For more half-baked ideas, see the ideas tag
I’m sure you’ve sat there waiting for some long compile to finish. It’s just started the tests, but you don’t want it to do the tests, just finish compiling dammit!
My half-baked idea is this: sending a special signal to a process (SIGOK
) should kill the process, but the process should return 0 (ie. non-error exit).
Extending what is already UNIX’s most esoteric and least well-designed interface with a weird special case just to improve shell UI sounds a bit risky to me.
I started trying a guru-mode systemtap script to inject a SIGKILL, then catch the process in kernel do_exit() and squash the exit code to 0. However, the obvious “$code = 0” is not enough to hide the signal, by my experiment, so it may need to modify current->signal or something too.
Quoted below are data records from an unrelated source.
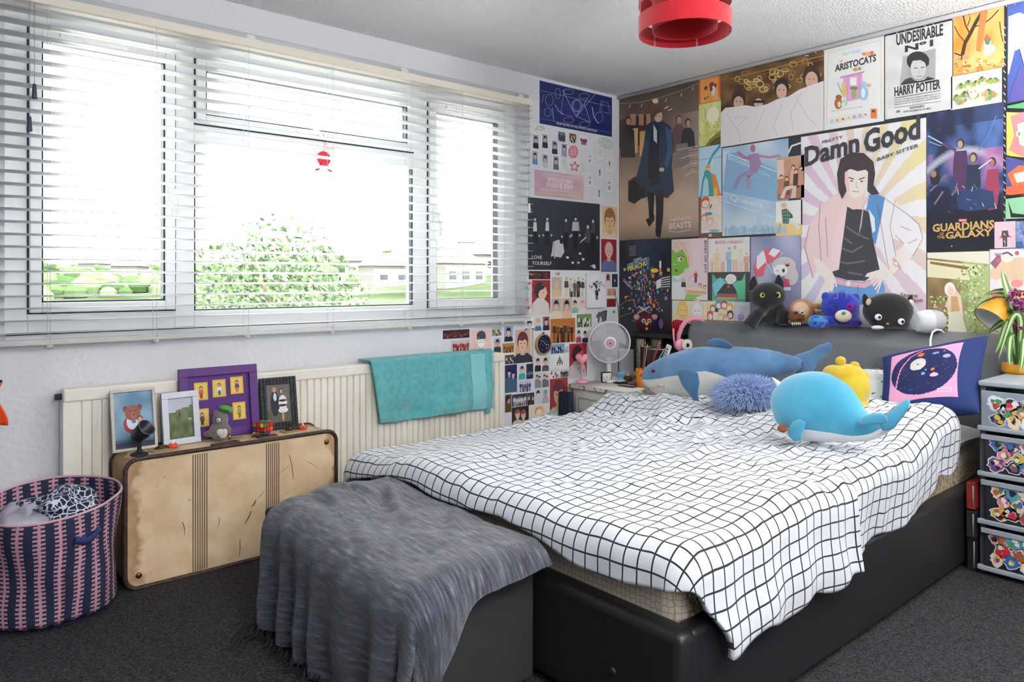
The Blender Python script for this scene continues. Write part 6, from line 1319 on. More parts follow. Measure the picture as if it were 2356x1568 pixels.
# canvas and embroidery hoop (these stand proud of the wall)
a0, b0 = at(1351, 629, 1, -.02), at(1393, 707, 1, -.02); t = thing('canvas', 'white box canvas with a black ink bunch of flowers beside the corner', 'canvas', ((a0.x+b0.x)/2, -.01, b0.z), world=True)
G().box((a0.x, -.02, b0.z), (b0.x, -.001, a0.z)).out('canvas_panel', mat('canvas_white', '#e4e6e8', .8, bump=.3, bscale=300), t, bev=.001)
a = Art('canvas_art', '', '', (1351, 629, 707, 1393), 1, extra=.0206); rr = random.Random(2)
for k in range(34): a.ell(.5+rr.gauss(0, .16), .36+rr.gauss(0, .07), rr.uniform(.02, .07), rr.uniform(.008, .025), '#17191f', 7, rr.random()*3)
for k in range(12): a.line([(.5+rr.gauss(0, .1), .48), (.5+rr.gauss(0, .05), .78)], .012, '#3a3d44')
a.poly([(.46, .52), (.58, .52), (.56, .66), (.48, .64)], '#17191f'); a.g.out('ink_flowers', M_print, t, smooth=False)
hc = at(1250.5, 791.5, 1, -.012); hr = .055
hp0, hp1 = at(1233, 791, 1, -.012), at(1267.5, 791, 1, -.012); hr = (hp1.x-hp0.x)/2; hzr = hr*1.02
t = thing('embroidery_hoop', 'round wooden embroidery hoop with white stitched stars on navy cloth', 'embroidery', (hc.x, -.01, hc.z-hr), world=True)
HM = rotx(90); G().lathe([(hr, -.009), (hr, .009), (hr-.006, .009), (hr-.006, -.009), (hr, -.009)], hc, 48, M=HM).out('wooden_ring', mat('hoop_wood', '#b98a5a', .6), t)
G().lathe([(hr-.005, .005), (0, .006)], hc, 40, M=HM).out('navy_cloth', mat('navy_cloth', '#161a3c', .9, bump=.4, bscale=500), t)
g = G(); st_ = [(-.5, .35), (-.15, .33), (.0, .18), (.22, -.02), (.62, -.08), (.55, -.42), (.25, -.40)]
pp_ = lambda q: hc+Vector((q[0]*hr, -.0072, q[1]*hr))
for q0, q1 in zip(st_, st_[1:]+[st_[3]]): g.tube([pp_(q0), pp_(q1)], .0007, 4)
for q in st_+[(.2, .75), (-.2, .6), (.05, .42), (.3, .3), (.45, .12), (-.6, .0), (-.3, .05), (-.1, -.1), (-.62, -.35), (-.3, -.5), (.35, -.66), (.1, -.8), (-.45, .15), (.7, .28)]: g.ell(pp_(q), (.0017, .001, .0017), seg=8, rings=4)
g.out('stitching', mat('white_thread', '#e8e8ee', .8), t)
g = G(); g.tube([hc+Vector((-.012, 0, hr+.009)), hc+Vector((.012, 0, hr+.009))], .0018, 6); g.cbox(hc+Vector((0, 0, hr+.005)), (.008, .006, .01)); g.out('screw', mat('old_brass', '#7a6038'), t)

# ------------------------------- poster wall
def PA(name, label, rect, lvl=1, m=None, cat='poster'): return Art(name, label, cat, rect, 0, lvl, None, m)
a = Art('wall_hanging', 'black paper with white dashes covering the wall behind all the posters', 'wall hanging', (1424.6, 219, 800, 2450), 0, 0); a.bg('#191b20')
a.norm = False
for k in range(46):
    u = 1432+k*21; zc = at(u, 222-.2415*(u-1424)+9, 0, -.001); a.line([(u, 222-.2415*(u-1424)+4+(k % 3)*3), (u+9-(k % 4)*3, 222-.2415*(u-1424)+9)], 2, '#cfd2d6')
for k in range(30): u = 2310; a.line([(2309+(k % 3), 60+k*17), (2314, 66+k*17)], 2, '#cfd2d6')
a.line([(1815, 352), (1822, 336), (1846, 328)], 4, '#dfe1e4'); a.done()
# film poster with a person in a long coat (plain figures)
a = PA('film_poster', 'large brown smoky film poster of a person in a long navy coat carrying a case', (1425.5, 226, 553, 1608), 1, M_gloss)
def sm(s, t):
    n = .5+.5*nz(s*3, t*4, 1)+.25*nz(s*9, t*9, 2); c = mixc('#2a201b', '#664c3a', t*2.2+n*.5)
    if t > .42: c = mixc(c, '#c09a78', (t-.42)*3.2*(.4+n))
    if t > .86: c = mixc(c, '#4a4442', (t-.86)*6)
    c = mixc(c, '#a08e84', max(0, (s-.62))*1.5*(.3+n)*(1 if .2 < t < .9 else 0)); return c
a.bg(sm, 40, 60); a.norm = False
a.poly([(1426, 276), (1500, 262), (1500, 330), (1426, 342)], '#2a1c16')
for (u, w_) in ((1450, 13), (1470, 11), (1487, 10)): a.rc(u, 262, u+w_, 288, '#a8704a')
a.poly([(1452, 296), (1468, 294), (1467, 350), (1452, 360)], '#e0a45c'); a.poly([(1472, 302), (1490, 300), (1488, 340), (1472, 362)], '#d8944c'); a.ell(1508, 232, 7, 6, '#f6d89c'); a.line([(1529, 250), (1538, 244)], 2.5, '#e8cf9c'); a.line([(1537, 254), (1547, 250)], 2, '#e8cf9c')
a.line([(1426, 238), (1470, 236), (1520, 224), (1570, 208), (1606, 192)], 1, '#9c968c')
for u, v in ((1450, 240), (1478, 238), (1534, 226), (1569, 214), (1596, 200)): a.line([(u, v), (u-3, v+8)], 1.6, '#c9c4bc')
def bgp(u, y0, y1, cl, hr_='#2a1e1a', ww=14): a.poly([(u-ww, y0+30), (u-6, y0+20), (u+6, y0+20), (u+ww, y0+30), (u+ww+3, y1), (u-ww-3, y1)], cl); a.ell(u, y0+8, 7, 10, hr_); a.ell(u+1, y0+10, 5, 8, '#a87c66')
bgp(1445, 270, 362, '#221c1c'); bgp(1562, 266, 350, '#4a3432', '#4a2c22'); bgp(1583, 274, 340, '#1c1a1e', '#17141a')
a.poly([(1556, 332), (1582, 328), (1588, 380), (1550, 388)], '#6c5a58')
a.poly([(1487, 288), (1502, 278), (1528, 280), (1544, 292), (1550, 330), (1546, 380), (1551, 440), (1536, 456), (1508, 448), (1492, 452), (1462, 462), (1458, 430), (1474, 370), (1482, 330)], '#1a2438')
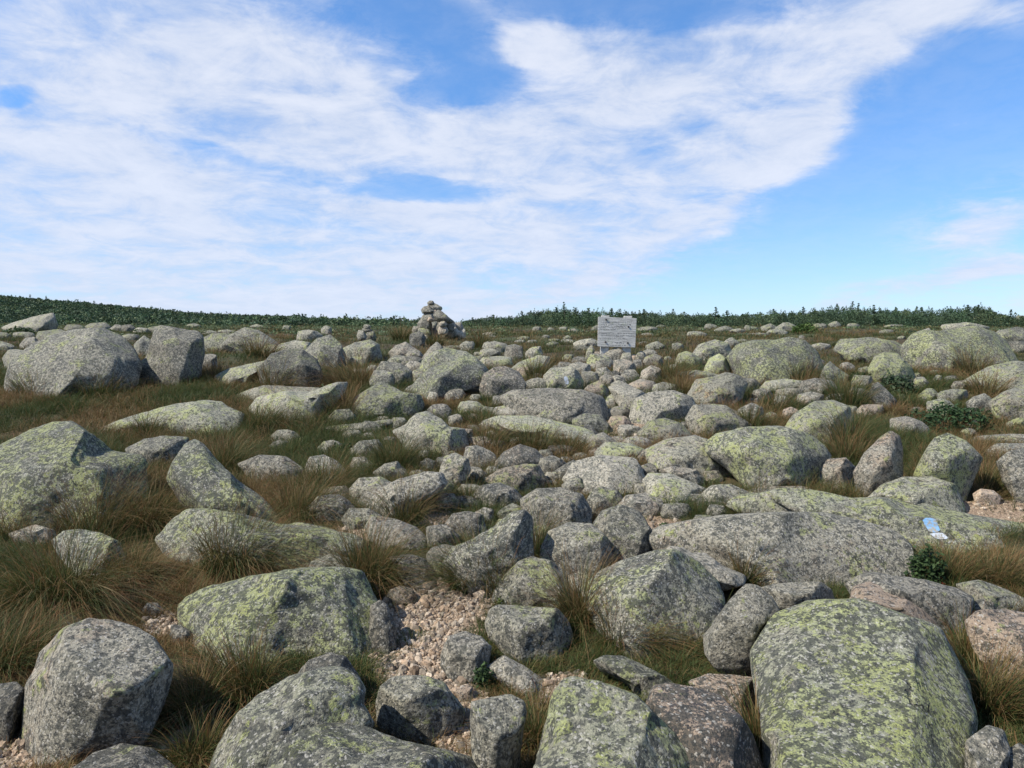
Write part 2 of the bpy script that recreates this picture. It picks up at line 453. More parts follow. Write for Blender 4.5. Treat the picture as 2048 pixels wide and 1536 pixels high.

It’s much simpler to just inject a call with gdb, like:
gdb -ex ‘p _exit(0)’ -ex quit -p $TARGET_PID
Of course this only works for a single process. If you want to “SIGOK” a whole process group, or a target already under ptrace, then I’d look back at a systemtap approach. (Or lobby for a real SIGOK — good luck…)
Note the GNU coreutils timeout command since version 8.21 has a –preserve-status option for running commands that can run for an indeterminate amount of time. I.E. run until told to stop. You tell the timeout group to stop with the ALRM signal, so something like:
timeout –preserve-status 365d my_command & pid=$!